Last night we had a good internet connection and I had a long email from my wife telling me about the trip she and my daughter made to Manhattan to see Hamilton on Broadway. Madeleine became obsessed with the music of Hamilton months ago and Julie read the biography it is based on. It is an amazing production, but I just find it hard to listen to rap music, even when it is sophisticated lyrically and historically accurate. They had a great time, which is good to hear. I was also able to get a boarding pass for my US flights. I could not print them, but I should be able to get them on my phone in Miami. That is a relief. Three flights today, which multiples the things that can go wrong. I’m hoping customs in Miami is quick since I have Global Entry. I signed up for that last year and it makes international travel much more pleasant.

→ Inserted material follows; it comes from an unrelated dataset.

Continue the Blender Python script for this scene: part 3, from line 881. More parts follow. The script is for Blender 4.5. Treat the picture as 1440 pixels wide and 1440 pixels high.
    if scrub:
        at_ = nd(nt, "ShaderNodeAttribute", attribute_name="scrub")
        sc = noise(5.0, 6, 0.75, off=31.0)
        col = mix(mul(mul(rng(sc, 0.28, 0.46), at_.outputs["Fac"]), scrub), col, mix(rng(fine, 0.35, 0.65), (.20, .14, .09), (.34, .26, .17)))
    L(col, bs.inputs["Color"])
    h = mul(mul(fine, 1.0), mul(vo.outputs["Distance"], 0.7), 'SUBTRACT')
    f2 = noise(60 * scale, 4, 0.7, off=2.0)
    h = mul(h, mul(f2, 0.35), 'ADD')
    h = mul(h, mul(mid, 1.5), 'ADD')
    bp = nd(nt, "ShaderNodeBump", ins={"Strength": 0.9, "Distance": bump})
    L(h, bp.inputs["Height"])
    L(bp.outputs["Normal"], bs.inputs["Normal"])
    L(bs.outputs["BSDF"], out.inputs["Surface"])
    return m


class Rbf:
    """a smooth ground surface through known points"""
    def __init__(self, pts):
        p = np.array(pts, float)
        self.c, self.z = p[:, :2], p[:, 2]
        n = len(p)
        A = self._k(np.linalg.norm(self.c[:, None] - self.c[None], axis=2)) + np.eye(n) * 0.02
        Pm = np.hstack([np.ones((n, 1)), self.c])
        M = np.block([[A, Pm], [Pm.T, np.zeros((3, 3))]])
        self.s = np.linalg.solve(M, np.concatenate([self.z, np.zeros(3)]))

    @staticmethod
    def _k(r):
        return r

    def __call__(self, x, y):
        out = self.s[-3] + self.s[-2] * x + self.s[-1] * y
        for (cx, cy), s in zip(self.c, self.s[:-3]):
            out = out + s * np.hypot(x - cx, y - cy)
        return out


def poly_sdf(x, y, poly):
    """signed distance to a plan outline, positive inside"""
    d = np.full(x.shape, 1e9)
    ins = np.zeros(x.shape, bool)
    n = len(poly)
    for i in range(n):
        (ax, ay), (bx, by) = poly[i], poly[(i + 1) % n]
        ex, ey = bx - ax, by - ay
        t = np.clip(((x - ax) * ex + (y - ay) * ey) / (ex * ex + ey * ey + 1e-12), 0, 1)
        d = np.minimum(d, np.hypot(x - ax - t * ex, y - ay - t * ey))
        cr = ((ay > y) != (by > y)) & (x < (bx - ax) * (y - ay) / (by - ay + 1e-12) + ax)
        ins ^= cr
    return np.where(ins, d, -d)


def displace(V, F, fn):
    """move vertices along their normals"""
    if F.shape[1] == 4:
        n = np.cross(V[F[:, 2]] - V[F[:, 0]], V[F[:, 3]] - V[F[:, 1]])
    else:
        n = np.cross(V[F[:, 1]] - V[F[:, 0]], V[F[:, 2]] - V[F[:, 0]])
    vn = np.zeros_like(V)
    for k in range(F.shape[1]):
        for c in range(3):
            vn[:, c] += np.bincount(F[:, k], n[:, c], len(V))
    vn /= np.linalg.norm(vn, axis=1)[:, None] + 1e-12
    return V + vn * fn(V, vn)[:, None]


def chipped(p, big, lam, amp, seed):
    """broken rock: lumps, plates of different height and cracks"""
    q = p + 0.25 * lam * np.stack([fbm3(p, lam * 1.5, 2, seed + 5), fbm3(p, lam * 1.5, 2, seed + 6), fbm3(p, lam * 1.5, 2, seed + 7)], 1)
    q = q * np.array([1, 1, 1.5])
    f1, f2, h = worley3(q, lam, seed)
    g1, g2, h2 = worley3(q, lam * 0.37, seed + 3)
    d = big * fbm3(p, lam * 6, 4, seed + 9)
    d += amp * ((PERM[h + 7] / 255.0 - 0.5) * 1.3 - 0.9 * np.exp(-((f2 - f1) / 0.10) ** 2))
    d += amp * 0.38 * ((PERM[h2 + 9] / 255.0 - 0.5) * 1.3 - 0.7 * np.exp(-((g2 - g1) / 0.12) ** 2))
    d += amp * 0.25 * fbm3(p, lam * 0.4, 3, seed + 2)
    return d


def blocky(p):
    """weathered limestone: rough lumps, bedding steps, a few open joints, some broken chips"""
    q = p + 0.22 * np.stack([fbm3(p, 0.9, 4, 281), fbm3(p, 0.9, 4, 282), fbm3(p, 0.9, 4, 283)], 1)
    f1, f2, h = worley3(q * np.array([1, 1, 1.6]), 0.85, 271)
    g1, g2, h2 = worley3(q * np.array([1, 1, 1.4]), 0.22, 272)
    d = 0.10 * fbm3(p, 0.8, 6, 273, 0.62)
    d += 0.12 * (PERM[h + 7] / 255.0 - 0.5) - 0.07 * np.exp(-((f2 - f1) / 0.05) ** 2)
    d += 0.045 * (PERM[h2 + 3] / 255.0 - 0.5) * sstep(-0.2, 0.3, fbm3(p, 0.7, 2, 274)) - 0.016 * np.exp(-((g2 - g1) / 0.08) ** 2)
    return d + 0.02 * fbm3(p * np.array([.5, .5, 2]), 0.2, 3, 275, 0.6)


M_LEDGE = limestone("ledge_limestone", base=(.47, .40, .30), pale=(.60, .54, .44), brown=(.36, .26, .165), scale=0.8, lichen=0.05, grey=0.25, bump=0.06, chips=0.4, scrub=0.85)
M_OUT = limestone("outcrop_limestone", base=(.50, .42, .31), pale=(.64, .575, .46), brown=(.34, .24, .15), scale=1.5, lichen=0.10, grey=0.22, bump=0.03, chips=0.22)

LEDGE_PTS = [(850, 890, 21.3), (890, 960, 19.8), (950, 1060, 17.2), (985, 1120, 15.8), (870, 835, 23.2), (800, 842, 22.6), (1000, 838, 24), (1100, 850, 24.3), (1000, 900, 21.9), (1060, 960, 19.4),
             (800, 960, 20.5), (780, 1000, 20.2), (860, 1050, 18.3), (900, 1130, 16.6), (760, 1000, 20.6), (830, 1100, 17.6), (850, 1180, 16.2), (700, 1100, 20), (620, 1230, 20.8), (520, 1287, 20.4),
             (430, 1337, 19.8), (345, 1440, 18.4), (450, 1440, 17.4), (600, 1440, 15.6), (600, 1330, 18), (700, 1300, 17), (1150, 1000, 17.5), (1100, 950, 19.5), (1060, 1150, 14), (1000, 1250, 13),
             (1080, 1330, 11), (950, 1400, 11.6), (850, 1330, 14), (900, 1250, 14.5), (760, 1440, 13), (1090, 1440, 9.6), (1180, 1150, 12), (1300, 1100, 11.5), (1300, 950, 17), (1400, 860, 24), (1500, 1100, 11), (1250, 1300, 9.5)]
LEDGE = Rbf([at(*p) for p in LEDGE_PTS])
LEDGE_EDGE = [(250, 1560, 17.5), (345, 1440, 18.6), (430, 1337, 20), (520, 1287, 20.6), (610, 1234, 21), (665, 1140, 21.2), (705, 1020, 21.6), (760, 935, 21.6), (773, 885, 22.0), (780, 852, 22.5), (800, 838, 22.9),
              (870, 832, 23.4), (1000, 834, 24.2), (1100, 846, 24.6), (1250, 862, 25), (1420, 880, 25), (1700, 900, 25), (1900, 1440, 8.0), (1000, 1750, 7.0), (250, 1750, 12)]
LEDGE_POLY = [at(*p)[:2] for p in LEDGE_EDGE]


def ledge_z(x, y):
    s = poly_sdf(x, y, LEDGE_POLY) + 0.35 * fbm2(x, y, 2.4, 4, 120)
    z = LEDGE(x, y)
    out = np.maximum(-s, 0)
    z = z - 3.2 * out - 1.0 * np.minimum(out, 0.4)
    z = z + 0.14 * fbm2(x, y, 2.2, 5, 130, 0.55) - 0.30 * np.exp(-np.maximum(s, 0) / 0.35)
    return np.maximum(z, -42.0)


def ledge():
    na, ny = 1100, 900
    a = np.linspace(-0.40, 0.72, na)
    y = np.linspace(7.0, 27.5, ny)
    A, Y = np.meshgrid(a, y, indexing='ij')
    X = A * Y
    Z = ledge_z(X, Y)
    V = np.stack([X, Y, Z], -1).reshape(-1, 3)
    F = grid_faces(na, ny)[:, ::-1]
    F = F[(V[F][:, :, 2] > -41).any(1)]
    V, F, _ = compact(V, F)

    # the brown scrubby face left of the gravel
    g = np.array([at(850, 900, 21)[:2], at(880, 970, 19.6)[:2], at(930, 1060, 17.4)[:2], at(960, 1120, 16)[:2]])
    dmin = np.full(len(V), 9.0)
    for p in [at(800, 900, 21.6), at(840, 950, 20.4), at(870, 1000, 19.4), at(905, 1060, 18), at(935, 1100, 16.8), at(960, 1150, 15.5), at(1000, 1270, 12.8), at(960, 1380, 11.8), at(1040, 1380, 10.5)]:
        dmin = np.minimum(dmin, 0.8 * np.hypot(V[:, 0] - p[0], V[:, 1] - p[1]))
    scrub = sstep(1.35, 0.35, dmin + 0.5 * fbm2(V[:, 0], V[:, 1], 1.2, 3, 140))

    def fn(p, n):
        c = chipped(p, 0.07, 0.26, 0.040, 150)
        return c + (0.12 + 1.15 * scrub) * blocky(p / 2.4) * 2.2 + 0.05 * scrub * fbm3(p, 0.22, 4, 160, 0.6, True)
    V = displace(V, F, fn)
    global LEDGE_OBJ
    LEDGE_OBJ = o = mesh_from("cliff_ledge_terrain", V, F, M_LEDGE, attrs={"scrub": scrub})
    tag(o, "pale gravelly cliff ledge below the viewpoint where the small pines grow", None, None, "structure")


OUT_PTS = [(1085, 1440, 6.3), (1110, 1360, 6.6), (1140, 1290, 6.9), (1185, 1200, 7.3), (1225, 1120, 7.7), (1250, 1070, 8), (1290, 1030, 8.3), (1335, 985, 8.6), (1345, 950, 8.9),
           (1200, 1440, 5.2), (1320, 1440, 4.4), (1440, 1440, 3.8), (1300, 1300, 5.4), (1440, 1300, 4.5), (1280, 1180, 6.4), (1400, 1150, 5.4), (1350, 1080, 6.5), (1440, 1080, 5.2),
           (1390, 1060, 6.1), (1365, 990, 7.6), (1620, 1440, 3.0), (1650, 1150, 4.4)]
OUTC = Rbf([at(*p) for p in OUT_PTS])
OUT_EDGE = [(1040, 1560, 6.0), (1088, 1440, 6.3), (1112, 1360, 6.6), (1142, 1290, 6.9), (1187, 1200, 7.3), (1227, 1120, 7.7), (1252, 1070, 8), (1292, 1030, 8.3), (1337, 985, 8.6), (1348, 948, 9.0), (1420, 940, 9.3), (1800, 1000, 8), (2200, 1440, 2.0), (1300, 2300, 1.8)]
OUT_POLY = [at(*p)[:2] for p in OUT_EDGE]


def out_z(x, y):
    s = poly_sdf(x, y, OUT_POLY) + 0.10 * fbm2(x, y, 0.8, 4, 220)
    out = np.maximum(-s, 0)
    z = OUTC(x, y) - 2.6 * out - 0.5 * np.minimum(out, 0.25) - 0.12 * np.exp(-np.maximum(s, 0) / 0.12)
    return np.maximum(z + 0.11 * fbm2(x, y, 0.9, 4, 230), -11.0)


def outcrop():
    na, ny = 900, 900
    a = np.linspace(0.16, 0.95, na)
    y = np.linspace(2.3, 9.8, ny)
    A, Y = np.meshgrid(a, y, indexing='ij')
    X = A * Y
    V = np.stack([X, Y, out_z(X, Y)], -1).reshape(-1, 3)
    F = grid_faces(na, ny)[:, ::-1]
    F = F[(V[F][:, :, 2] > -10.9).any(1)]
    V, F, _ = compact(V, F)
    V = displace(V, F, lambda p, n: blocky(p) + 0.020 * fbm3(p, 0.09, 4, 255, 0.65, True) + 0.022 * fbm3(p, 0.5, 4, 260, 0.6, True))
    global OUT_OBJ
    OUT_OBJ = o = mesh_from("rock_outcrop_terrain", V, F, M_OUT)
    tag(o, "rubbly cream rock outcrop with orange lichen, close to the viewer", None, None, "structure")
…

We didn’t shop in the tourist zone in Havana, and I haven’t seen many shops elsewhere. So I haven’t bought things for the family yet. We’ve got two hours at the airport, so I’ll shop there. Perhaps a Che shirt for Sarah. A Cuban flag for Madeleine. A soccer shirt for Creed. Havana Club for Julie and me. And maybe some cigars although I don’t smoke at home. The smell bothers the family. I have some gifts from Austin, too. I had thought Austin would be my exciting trip this year, but then the opportunity came to go to Cuba. Now it is hard to remember what I did just nine days ago.

I will be taking back over a hundred pictures that do not begin to communicate the reality of this experience, but they help me remember what happened. How do you tell people what it means when two people who cannot speak the language of the other look at each other and speak with their eyes. I have rarely felt such a deep connection with other people or seen students’ eyes well with tears as we talk about theology, history, and serving others. Yes, I enjoyed the food, the rum, the cigars, and the scenery, but it was the people who made this trip special.

At first it was the Americans, Thomas, Riddick, and Sam, who love to joke. Then it was pastors Obed and Armando who have been through so much and yet still love to laugh and tease. Most of all it was the men and women in the seminar at Camaguey. I never even learned all of their names, but the images are etched in my mind. Pastors talking about life under a regime that was hostile to religion and is now helping the church. Aldo and his wife who have a house church and provide food in a very poor neighborhood. The four women joyfully playing on the swing set because Zinzendorf said we should be like children The man building a church with his own hands. Saint Theresa whose every smile is a sermon. The woman who will soon be joining her husband in Ecuador and is now leading worship beautifully. The pastor who began class sitting in the corner with arms folded, but who ended with warm hugs. And then to end it all with the worship in Havana was wonderful.

Some of the people in Havana had taken the seminar with Riddick the week before I arrived, so they did not know me. They had learned much from Riddick and took their study of the Moravians seriously. They showed me kindness and respect, but after worship they showed me love. They were so happy that I danced with them in my own very unique style and could still discuss Scripture. At lunch Tanya kept talking about the worship and how Armando has bridged so many forms of Christian expression.

The American flag was taken down from the embassy in Cuba the year before I was born. The Bay of Pigs and the Missile Crisis were when I was a child. I grew up hearing about Cuban troops fighting in Angola, and the American naval base in Guantanamo Bay. I would watch the Olympics and hear the commentators being upset when Cuban boxers beat Americans and won medals. When flying to other countries we flew around Cuba. I have heard the anger over Cuba in American politics. I saw the pictures of the young boy Elian being returned to his father and how hard other people tried to keep him in the US. In my lifetime Cuba has been a closed land and I was told that the Cubans are my enemies. I heard how much Cubans suffer from the embargo and from communism.

Things are changing now, and I think the change will be rapid as Americans meet Cubans. Yes, Cubans have to been innovative because of the embargo. Yes, there were places where the toilets did not work and there were no napkins. There is little trash in Cuba because people have to reuse so many things. I’ve been impressed even though I miss some of the minor luxuries of life in America. There is so much that is beautiful here, what does it matter if I don’t have a napkin?

The most important thing on this trip is that I found brothers and sisters in Cuba. I hope to return. As eager as I am to be home, it is hard to leave. Let governments be enemies if they choose, but leave me out. I am seeking friends and companions with whom I can do a small part to heal the world.